Town throws support behind BC Transit plan

Transit Future Plan gets the nod from Ladysmith council

The Town of Ladysmith has put its support behind the Cowichan Valley Regional District’s Transit Future Plan.

The plan, presented by BC Transit senior transit planner James Wadsworth at the Sept. 19 meeting of council, calls for a connection service north and south of the town as well as comprehensive coverage in town, including routes along Fourth and First Avenues. The plan also proposes a transit exchange. A recommendation to support the transit plan was approved at council on October 4.

“We’re showing council a neighbourhood service concept, the exact wording will be worked out in a detailed service plan if Ladysmith becomes part of the CVRD transit system,” Wadsworth said. “It’s about a vision and getting everyone to agree on a vision and from it we identify a number of priorities for service improvements and infrastructure needed to make the plan happen, and then over the next 25 years, we start implementing those.”

Ladysmith is one of the largest communities in the province that doesn’t currently have BC Transit service.

BC Transit operates with 40 per cent funded by the provincial government, 40 per cent through property taxes and the remaining 20 per cent in user fees. The CVRD runs on a similar model and expands its services based on funding from the provincial government.

“Since 2002, we’ve been knocking on the door of BC Transit to have an opportunity but the funding hasn’t been available yet,” explained Mayor Rob Hutchins.

When there is an expansion of transit funds coming to the CVRD pool, then it would allow them to provide hours for the Town of Ladysmith, Hutchins said, but added that could be a few years off yet.

“Planning is a key step towards introduction and I personally look forward to the day that we can enter into that partnership,” Hutchins said.

Coun.

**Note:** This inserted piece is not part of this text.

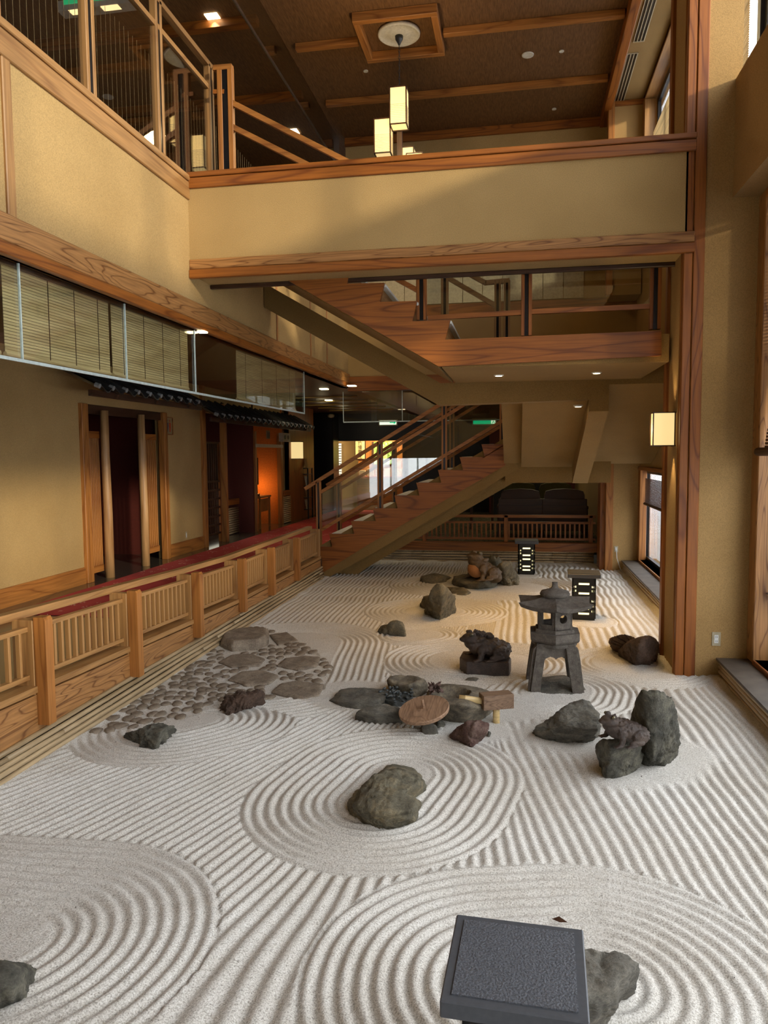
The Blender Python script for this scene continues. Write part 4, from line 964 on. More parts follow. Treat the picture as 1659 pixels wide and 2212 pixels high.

Duck Paterson said he is glad to see the CVRD incorporating Ladysmith into a future plan. “The burning question is when, and the second one is how much,” he said.

Paterson said his concern is the potential impact on local businesses if the opportunities to leave Ladysmith are not matched by opportunities to come visit.

“Yes, it’s nice that people have the opportunity to go south to doctors and the theatre and the big box stores down there. I’m hoping that they’ll do it in such a cycle that [transit] won’t be coming to Ladysmith late in the day, to give people the chance to spend the day in Ladysmith,” Paterson said.

“The impact on the business community, we need to be aware of it.”